Vehbi Koç Vakfı Ford Otosan Sosyal Yaşam Merkezi’nin Tercihi Kalebodur Oldu

İnovatif ürünleri ile mimarların tercihi Kalebodur tarafından üretilen doğal taş görünümlü Kalestone seramik kaplama, Vehbi Koç Vakfı Ford Otosan Sosyal Yaşam Merkezi’nin tercihi oldu.

TeCe Mimarlık Tülin Hadi ve Cem İlhan tarafından projelendirilerek hem Kocaeli halkı hem de Ford Otosan çalışanlarının kullanımı için inşa edilen Vehbi Koç Vakfı Ford Otosan Sosyal Yaşam Merkezi, Kalebodur’un Kalestone ürünü ile farklı bir görünüme kavuştu.

İç mekanda, dış mekanın sürekliliğini sağlamak amacıyla kullanılan 30x60cm ebatlarındaki, koyu gri renkli Kalestone, Yaşam Merkezi’nin zeminlerinde ve ıslak hacimlerin düşey yüzeylerinde taş kesme düzeninde uygulandı. Strüktürlü yüzeyi ve ebadı ile süreklilik ve doğal bir his yaratan Kalestone, aynı zamanda porselen yapısı ile tesisin yoğunluğundan kaynaklanan dayanıklılık ve bakım sorunlarına da çözüm getirdi.

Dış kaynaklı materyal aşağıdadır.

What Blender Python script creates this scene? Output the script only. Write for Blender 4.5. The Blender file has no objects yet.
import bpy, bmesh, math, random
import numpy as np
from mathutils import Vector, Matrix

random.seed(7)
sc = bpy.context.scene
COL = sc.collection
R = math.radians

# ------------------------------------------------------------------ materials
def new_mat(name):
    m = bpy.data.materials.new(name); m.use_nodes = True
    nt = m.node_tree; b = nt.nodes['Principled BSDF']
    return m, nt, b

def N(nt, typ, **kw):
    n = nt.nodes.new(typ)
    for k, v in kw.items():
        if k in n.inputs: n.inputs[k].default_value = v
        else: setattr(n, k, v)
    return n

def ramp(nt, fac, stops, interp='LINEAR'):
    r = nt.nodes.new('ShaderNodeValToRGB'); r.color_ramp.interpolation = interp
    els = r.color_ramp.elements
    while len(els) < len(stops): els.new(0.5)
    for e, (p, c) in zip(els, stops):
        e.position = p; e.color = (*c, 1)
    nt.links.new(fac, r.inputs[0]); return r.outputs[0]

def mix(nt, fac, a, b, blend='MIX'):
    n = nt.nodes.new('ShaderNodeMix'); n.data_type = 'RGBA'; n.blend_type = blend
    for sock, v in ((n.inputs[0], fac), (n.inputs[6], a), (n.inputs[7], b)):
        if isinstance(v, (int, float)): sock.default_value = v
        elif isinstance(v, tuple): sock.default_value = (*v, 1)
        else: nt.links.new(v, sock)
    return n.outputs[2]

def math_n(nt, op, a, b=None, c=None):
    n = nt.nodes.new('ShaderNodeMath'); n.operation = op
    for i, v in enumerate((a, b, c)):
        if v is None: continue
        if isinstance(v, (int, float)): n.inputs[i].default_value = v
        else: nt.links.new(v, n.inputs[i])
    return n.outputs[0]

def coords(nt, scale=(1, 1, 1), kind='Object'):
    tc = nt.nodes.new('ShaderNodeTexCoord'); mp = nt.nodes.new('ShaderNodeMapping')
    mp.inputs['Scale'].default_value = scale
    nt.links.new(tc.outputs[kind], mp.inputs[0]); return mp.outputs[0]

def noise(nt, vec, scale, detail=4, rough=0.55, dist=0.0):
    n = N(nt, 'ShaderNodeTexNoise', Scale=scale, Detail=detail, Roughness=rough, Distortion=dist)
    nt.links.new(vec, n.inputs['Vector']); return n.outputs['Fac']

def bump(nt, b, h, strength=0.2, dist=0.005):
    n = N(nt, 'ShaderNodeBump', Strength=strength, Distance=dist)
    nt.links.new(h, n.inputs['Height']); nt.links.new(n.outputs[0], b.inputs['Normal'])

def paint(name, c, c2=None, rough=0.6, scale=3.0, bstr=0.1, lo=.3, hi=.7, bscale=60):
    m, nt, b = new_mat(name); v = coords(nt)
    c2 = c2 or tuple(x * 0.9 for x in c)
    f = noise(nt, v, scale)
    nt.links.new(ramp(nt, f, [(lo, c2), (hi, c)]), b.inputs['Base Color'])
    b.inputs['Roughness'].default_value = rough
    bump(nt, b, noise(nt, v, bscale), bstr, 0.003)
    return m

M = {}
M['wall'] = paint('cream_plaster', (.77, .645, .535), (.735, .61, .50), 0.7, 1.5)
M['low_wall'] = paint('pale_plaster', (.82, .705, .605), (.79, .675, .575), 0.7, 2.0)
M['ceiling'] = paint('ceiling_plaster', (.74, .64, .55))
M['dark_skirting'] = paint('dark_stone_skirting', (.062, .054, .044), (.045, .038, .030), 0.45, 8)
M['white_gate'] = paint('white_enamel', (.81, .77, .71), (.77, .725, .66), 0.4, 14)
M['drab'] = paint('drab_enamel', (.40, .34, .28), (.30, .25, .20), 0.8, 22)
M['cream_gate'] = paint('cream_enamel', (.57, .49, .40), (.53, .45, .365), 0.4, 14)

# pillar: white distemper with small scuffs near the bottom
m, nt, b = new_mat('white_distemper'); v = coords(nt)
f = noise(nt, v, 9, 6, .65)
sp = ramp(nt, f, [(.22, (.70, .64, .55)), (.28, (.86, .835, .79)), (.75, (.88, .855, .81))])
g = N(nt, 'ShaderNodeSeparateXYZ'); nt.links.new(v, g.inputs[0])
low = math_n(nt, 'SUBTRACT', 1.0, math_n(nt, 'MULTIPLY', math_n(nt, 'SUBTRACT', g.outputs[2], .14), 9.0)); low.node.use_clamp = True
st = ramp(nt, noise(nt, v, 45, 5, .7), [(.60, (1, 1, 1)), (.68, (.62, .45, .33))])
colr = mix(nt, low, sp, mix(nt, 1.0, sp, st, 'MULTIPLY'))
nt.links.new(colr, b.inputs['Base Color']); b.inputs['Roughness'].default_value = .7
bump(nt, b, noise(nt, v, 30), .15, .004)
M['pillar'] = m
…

Konuyla ilgili açıklama yapan Kalebodur Marka Müdürü Bahadır Borand, “Kalestone, porselen seramik olmasına rağmen, twinpress tekniği ile üretildiği için kendisini tekrar etmeyen yüzeyi ve renkleri sayesinde doğal malzemeye oldukça yakın bir görünüm sergiliyor. Ürüne hakim olan doğallık, Vehbi Koç Vakfı Ford Otosan Sosyal Yaşam Merkezi’nin genelinde kullanılan tuğla, ahşap, bakır gibi doğal malzemelere son derece uyum sağlayarak Kalestone’un tercih edilme nedeni oldu” dedi.

Arkitera İşveren Ödülü’ne layık görülen Vehbi Koç Vakfı Ford Otosan Kültür ve Yaşam Merkezi, Gölcük’te Ford Otosan arazisine komşu olan parselde yer alıyor. Yaşam Merkezi, spor salonu, fitness salonları, 180 kişilik konferans salonu, hobi atölyeleri, sergi salonu, kafeterya, gözlem kulesi ve açık spor alanlarını içeriyor.

Arazideki büyümüş ağaçların korunması, olabildiğince geniş yeşil alan bırakılması, yapının tabiatla ahengi projede önemli çıkış noktaları olduğunu ileten yapının mimarı Tülin Hadi ise “Bu kararlar, malzeme seçimlerini, tuğla, ahşap ve bakırın kullanımını yönlendirdi. Tabiatta rastlanabilecek, benzerlik ve değişkenliğin yarattığı türden dokular elde edilmeye çalışıldı. Örneğin, cephedeki tuğlalar ileri geri yerleştirilerek uygulandı veya konferans salonunun kaplamaları inceli kalınlı döşendi. Bu durum, Yaşam Merkezi’nin tasarımcıları tarafından “düzensizliklerin düzeni” olarak tanımladı. Zeminin yumuşaklığı bodrum kat yapılmasına izin vermeyip, genelde bodrumlarda halledilen birçok meselenin çatılara taşınması gerektirdi.” dedi.